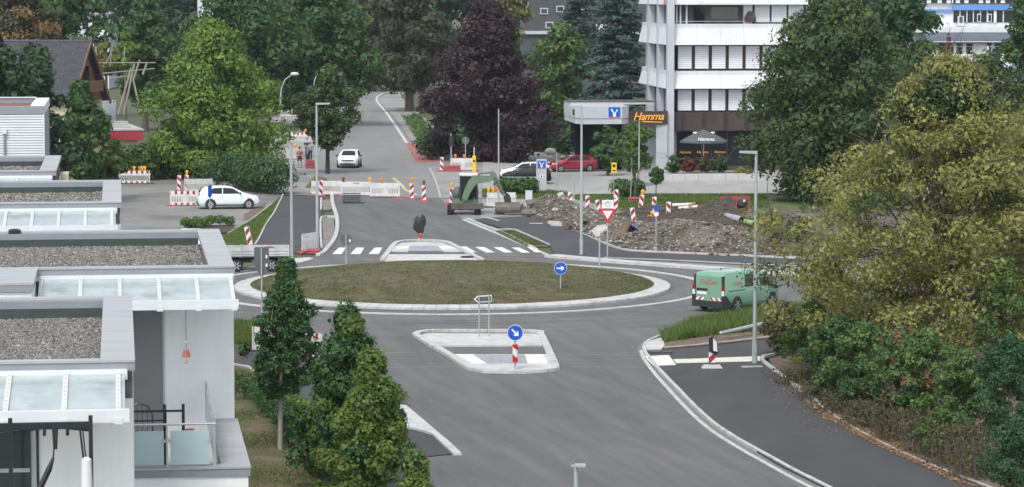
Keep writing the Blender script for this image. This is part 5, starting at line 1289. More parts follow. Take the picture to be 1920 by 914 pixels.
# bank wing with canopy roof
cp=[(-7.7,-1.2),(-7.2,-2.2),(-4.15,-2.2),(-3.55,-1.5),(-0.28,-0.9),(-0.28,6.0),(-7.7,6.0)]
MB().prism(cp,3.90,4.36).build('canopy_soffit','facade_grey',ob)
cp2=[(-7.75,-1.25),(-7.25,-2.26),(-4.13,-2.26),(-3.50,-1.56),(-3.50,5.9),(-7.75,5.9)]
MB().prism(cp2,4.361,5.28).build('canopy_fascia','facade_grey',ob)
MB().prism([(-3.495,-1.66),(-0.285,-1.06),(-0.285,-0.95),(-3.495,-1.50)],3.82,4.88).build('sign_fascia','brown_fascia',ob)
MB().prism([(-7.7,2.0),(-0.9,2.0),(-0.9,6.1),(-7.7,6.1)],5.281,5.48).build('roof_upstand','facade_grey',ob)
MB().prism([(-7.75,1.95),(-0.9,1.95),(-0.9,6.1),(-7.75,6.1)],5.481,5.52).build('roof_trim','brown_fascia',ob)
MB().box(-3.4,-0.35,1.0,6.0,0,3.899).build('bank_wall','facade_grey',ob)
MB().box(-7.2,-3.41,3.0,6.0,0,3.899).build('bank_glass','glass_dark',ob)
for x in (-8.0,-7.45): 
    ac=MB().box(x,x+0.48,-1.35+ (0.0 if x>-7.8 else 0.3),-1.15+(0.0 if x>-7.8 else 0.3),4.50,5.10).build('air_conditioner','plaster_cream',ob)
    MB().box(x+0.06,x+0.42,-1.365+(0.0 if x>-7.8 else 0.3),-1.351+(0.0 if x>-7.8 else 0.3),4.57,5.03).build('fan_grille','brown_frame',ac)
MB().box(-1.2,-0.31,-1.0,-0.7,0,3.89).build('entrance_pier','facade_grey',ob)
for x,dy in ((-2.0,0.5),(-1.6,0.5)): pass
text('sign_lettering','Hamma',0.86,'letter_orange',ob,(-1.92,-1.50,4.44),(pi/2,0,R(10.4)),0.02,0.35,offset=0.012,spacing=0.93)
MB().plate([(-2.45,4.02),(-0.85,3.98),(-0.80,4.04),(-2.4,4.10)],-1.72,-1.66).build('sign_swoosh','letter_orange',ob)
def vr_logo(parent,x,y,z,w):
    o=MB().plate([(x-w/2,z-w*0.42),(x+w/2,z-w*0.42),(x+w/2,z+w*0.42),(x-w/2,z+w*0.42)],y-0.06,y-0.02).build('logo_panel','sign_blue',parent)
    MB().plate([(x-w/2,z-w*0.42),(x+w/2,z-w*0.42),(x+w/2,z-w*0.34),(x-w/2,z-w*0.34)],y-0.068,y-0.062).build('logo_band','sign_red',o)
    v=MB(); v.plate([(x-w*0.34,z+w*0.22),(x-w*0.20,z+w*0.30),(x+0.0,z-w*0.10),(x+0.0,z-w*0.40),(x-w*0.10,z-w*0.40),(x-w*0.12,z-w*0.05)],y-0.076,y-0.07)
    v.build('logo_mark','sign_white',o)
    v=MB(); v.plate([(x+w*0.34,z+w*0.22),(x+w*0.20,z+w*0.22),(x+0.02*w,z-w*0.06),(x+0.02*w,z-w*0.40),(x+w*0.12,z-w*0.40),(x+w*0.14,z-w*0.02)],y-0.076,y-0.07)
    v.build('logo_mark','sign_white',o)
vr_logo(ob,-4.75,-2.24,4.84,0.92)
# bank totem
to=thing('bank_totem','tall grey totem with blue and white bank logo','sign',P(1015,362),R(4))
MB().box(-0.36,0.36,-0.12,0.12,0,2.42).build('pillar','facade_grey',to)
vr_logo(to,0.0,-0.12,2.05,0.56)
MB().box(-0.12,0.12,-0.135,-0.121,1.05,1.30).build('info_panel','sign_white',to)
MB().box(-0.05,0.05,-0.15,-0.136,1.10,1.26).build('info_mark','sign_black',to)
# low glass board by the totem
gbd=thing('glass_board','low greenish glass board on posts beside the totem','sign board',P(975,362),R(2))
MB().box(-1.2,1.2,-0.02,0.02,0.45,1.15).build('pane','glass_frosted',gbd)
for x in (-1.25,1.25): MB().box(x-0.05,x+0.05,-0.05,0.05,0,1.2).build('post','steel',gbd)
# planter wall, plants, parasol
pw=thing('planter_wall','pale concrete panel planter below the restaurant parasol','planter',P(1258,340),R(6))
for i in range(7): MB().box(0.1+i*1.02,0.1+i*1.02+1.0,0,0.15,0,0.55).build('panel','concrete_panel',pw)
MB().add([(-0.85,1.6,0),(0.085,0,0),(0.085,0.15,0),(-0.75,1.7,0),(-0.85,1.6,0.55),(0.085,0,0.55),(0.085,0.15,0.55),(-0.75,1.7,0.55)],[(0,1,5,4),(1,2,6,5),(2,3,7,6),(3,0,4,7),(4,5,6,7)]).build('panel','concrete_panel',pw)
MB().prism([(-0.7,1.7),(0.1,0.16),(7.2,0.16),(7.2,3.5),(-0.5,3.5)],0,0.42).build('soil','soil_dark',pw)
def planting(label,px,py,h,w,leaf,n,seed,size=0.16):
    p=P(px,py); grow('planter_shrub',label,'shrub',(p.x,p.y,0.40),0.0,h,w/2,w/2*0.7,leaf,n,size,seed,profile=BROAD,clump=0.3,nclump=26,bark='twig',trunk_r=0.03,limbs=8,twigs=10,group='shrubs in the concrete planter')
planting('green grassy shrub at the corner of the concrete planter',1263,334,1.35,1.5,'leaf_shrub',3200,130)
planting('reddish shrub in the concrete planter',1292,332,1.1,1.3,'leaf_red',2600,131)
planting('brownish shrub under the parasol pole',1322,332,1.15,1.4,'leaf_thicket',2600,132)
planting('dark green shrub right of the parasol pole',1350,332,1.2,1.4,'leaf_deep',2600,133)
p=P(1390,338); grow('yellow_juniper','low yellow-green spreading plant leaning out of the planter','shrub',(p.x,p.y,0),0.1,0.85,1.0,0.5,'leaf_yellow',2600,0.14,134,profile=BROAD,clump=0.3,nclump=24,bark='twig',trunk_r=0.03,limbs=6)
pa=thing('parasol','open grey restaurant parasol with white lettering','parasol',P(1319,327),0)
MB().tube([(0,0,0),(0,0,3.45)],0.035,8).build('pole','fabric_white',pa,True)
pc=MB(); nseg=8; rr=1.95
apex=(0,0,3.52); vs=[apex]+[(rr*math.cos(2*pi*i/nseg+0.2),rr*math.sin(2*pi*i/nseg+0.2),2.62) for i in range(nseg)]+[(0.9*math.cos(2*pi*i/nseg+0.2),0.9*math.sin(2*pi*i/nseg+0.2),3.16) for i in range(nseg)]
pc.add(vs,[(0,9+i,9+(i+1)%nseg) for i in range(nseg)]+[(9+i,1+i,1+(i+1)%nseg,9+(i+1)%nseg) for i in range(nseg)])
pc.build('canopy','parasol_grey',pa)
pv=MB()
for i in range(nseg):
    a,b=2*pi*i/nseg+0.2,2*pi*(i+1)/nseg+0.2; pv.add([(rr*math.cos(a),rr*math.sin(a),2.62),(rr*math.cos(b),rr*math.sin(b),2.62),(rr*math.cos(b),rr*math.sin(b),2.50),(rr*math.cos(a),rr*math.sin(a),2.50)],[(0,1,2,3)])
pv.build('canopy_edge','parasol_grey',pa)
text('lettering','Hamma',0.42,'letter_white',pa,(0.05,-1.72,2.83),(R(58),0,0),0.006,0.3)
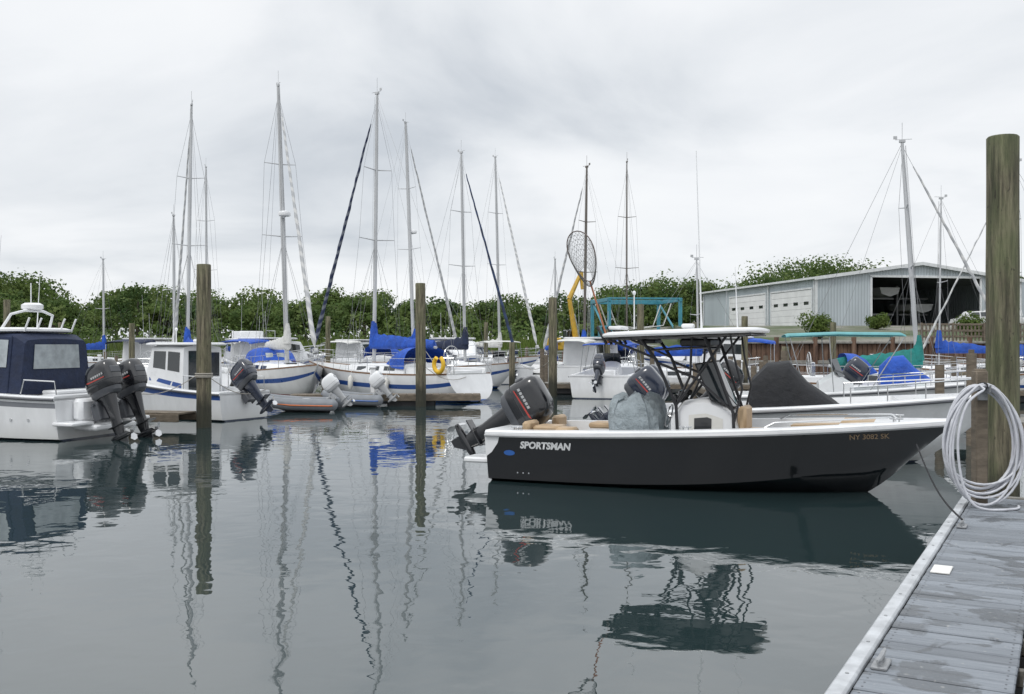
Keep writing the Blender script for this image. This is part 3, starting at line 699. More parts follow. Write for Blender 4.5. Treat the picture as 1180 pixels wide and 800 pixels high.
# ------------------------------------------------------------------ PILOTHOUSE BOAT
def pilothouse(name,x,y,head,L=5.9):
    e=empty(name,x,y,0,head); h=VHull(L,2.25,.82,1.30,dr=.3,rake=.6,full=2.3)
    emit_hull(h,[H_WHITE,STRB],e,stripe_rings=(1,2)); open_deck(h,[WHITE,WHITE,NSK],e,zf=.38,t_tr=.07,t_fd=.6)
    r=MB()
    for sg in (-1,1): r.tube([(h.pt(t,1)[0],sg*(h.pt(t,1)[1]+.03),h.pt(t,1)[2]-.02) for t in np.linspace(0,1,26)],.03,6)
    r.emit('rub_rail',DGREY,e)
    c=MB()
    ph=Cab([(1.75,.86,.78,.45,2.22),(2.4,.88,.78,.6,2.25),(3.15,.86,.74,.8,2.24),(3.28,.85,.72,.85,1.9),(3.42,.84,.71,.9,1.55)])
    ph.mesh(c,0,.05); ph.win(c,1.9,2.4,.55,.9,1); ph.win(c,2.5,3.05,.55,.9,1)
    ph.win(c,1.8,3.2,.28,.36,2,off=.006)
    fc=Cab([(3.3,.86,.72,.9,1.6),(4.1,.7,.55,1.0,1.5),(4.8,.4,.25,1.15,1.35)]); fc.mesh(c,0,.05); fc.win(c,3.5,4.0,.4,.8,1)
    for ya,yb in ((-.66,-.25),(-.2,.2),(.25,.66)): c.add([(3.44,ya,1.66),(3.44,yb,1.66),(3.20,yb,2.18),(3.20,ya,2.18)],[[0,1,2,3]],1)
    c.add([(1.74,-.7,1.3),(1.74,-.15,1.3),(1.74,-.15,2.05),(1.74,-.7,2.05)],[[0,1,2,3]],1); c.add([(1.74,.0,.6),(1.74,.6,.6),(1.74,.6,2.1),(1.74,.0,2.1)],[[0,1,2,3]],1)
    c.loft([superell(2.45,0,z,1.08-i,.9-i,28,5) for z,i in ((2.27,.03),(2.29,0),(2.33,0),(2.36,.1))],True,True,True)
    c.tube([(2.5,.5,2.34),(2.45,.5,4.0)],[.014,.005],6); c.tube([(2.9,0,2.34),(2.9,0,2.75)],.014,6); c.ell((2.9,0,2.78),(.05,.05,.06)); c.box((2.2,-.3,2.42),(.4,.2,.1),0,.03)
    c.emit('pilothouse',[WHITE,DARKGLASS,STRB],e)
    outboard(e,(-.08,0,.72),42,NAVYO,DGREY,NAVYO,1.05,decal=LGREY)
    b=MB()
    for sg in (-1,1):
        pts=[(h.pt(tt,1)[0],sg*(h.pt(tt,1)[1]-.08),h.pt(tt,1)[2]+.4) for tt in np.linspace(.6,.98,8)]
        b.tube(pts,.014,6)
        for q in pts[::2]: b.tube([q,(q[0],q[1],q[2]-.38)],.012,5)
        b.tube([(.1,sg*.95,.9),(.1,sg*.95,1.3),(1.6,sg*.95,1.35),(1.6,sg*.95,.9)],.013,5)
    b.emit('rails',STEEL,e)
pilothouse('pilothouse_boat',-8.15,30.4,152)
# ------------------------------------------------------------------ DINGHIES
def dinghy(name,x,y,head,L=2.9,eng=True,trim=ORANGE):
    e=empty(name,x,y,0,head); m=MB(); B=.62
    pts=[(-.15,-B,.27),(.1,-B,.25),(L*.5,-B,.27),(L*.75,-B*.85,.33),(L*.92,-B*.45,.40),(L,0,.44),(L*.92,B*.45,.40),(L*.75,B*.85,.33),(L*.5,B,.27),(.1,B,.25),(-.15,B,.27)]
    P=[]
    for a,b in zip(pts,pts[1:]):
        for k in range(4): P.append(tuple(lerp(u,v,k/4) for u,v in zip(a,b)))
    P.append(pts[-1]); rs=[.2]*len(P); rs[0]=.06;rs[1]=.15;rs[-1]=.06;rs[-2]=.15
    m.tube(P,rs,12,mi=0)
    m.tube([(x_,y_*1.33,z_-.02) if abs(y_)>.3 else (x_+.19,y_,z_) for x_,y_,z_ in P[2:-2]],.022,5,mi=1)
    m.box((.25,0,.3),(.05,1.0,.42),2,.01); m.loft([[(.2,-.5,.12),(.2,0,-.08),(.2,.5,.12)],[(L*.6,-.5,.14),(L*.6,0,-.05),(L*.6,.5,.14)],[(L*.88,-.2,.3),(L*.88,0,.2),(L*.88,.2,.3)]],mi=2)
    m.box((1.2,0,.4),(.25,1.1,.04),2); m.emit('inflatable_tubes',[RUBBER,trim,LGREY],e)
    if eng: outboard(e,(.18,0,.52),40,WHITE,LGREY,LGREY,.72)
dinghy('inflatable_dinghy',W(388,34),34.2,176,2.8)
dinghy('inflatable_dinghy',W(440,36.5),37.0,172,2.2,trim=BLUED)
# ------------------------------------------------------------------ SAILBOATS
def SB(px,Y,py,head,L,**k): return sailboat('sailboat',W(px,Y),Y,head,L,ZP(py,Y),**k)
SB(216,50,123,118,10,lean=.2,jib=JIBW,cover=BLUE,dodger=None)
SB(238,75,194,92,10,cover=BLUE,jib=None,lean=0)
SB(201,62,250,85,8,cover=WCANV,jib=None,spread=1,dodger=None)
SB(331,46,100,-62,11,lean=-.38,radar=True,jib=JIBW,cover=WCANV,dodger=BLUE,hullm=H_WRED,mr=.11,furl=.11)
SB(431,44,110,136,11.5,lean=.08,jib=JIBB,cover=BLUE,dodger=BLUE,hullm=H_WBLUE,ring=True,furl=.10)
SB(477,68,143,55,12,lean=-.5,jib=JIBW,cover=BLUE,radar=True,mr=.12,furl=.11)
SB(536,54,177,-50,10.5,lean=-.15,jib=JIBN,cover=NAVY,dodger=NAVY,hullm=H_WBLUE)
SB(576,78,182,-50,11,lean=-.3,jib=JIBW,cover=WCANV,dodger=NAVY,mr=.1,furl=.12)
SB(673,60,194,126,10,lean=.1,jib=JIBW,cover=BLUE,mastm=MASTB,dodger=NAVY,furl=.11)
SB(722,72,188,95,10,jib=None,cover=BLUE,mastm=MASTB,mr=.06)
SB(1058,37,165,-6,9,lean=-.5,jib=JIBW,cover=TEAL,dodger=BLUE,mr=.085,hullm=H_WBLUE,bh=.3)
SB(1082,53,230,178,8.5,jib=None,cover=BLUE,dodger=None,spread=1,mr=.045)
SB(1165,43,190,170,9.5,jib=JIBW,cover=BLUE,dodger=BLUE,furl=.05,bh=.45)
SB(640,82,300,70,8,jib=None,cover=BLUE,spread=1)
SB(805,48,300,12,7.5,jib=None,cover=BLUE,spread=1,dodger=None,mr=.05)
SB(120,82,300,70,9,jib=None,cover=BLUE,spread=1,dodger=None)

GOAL
Tell how many lines include "image". The number is the whole answer.

SOLVED EXERCISE
2